District court dismisses lawsuit by former collaborator alleging copyright infringement and related state-law claims against comedian Jerry Seinfeld over hit series Comedians in Cars Getting Coffee, finding that copyright claims were time-barred and declining supplemental jurisdiction over state law claims.
The Southern District of New York put the “kibosh” on a copyright lawsuit against comedian Jerry Seinfeld and others involved in the production and distribution of the hit online series Comedians in Cars Getting Coffee. Writer and director Christian Charles sued Seinfeld, with whom he had collaborated dating back to the 1990s, over copyright ownership in the concept for the web and Netflix series and asserting a number of related state law claims. Seinfeld and the other defendants moved to dismiss the complaint, arguing that the copyright claims were barred by the Copyright Act’s three-year statute of limitations. The district court agreed, granting the motion and declining to exercise supplemental jurisdiction over the state law claims.
Charles claimed he had suggested to Seinfeld during one of their collaborations an idea for a show based on two friends talking and driving. He allegedly produced a treatment for the show concept, but Seinfeld ultimately decided not to proceed with the project. According to Charles, Seinfeld told him years later that he was considering a talk show about comedians driving in a car to a coffee place and just “chatting,” leading Charles to immediately comment on the similarity to his earlier treatment. Charles claimed that the two then agreed to work together on the project. Charles produced a new treatment and created a synopsis with a camera-shot list and script. In October 2011, Charles and his production company, mouseROAR, shot a pilot of the show with Seinfeld under the name Comedians in Cars Getting Coffee.
Charles claimed that a few months later, he communicated a request “for compensation and back-end involvement” with the show, at which time Seinfeld stated that Charles would have no more than a work-for-hire directing role. Although Charles alleged that he engaged in additional conversations with Seinfeld’s business and production partners concerning his role in the show and compensation, Charles had no further involvement in the project, which went on to become a successful online series.
In September 2016, Charles registered his treatment for the 2011 pilot with the U.S. Copyright Office. Charles allegedly contacted Seinfeld after the show signed a lucrative deal to join the Netflix platform, but Seinfeld’s lawyer responded that Seinfeld was the creator and owner of the show, leading Charles to file suit in February 2018. Charles’s claims included copyright infringement of the treatment, script and pilot; joint authorship; injunctive relief; and several state law claims.

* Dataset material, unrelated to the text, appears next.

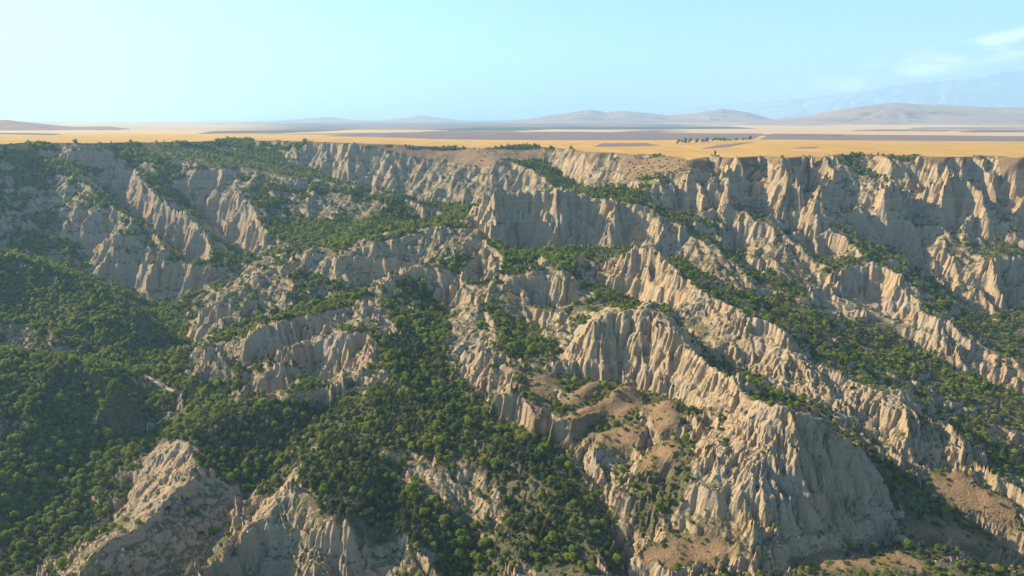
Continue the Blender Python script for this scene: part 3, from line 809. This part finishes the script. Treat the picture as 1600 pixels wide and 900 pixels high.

The defendants moved to dismiss on the grounds that Charles’s copyright claims were time-barred under the Copyright Act’s three-year statute of limitations for civil actions. Under Second Circuit case law, when copyright ownership is the dispositive issue, a copyright infringement claim is time-barred if the ownership claim is time-barred, even if there had been infringing activity within the statute of limitations period. The Second Circuit also applies the rule that a copyright ownership claim accrues only once, “when a reasonably diligent plaintiff would have been put on inquiry as to the existence of a right.”
The court agreed that Charles’s copyright claims were barred by the statute of limitations. First, in 2011, Seinfeld twice rejected Charles’s request for back-end compensation and made it clear that his only involvement would be as a work-for-hire director. The court reasoned that these statements effectively repudiated any claim of ownership by Charles and necessarily contradicted any idea that Charles was an owner of intellectual property in the “Comedians in Cars Getting Coffee” show. Second, the court found that Charles was sufficiently on notice of Seinfeld’s repudiation of his ownership claim beginning in 2012, when Seinfeld and the other defendants went on to produce and distribute the show without giving any credit to Charles.
Thus the court found that Charles’s copyright ownership claim had accrued no later than 2012, making his 2018 lawsuit barred by the three-year statute of limitations. The court dismissed the copyright infringement, joint authorship and injunctive relief claims as untimely and with prejudice, reasoning that Charles had had multiple opportunities to amend in response to the defendants’ statute of limitations argument. Finally, the court declined to exercise supplemental jurisdiction over the remaining state law claims, finding no reason to deviate from the federal courts’ general practice of dismissing such claims after likewise dismissing all related federal claims.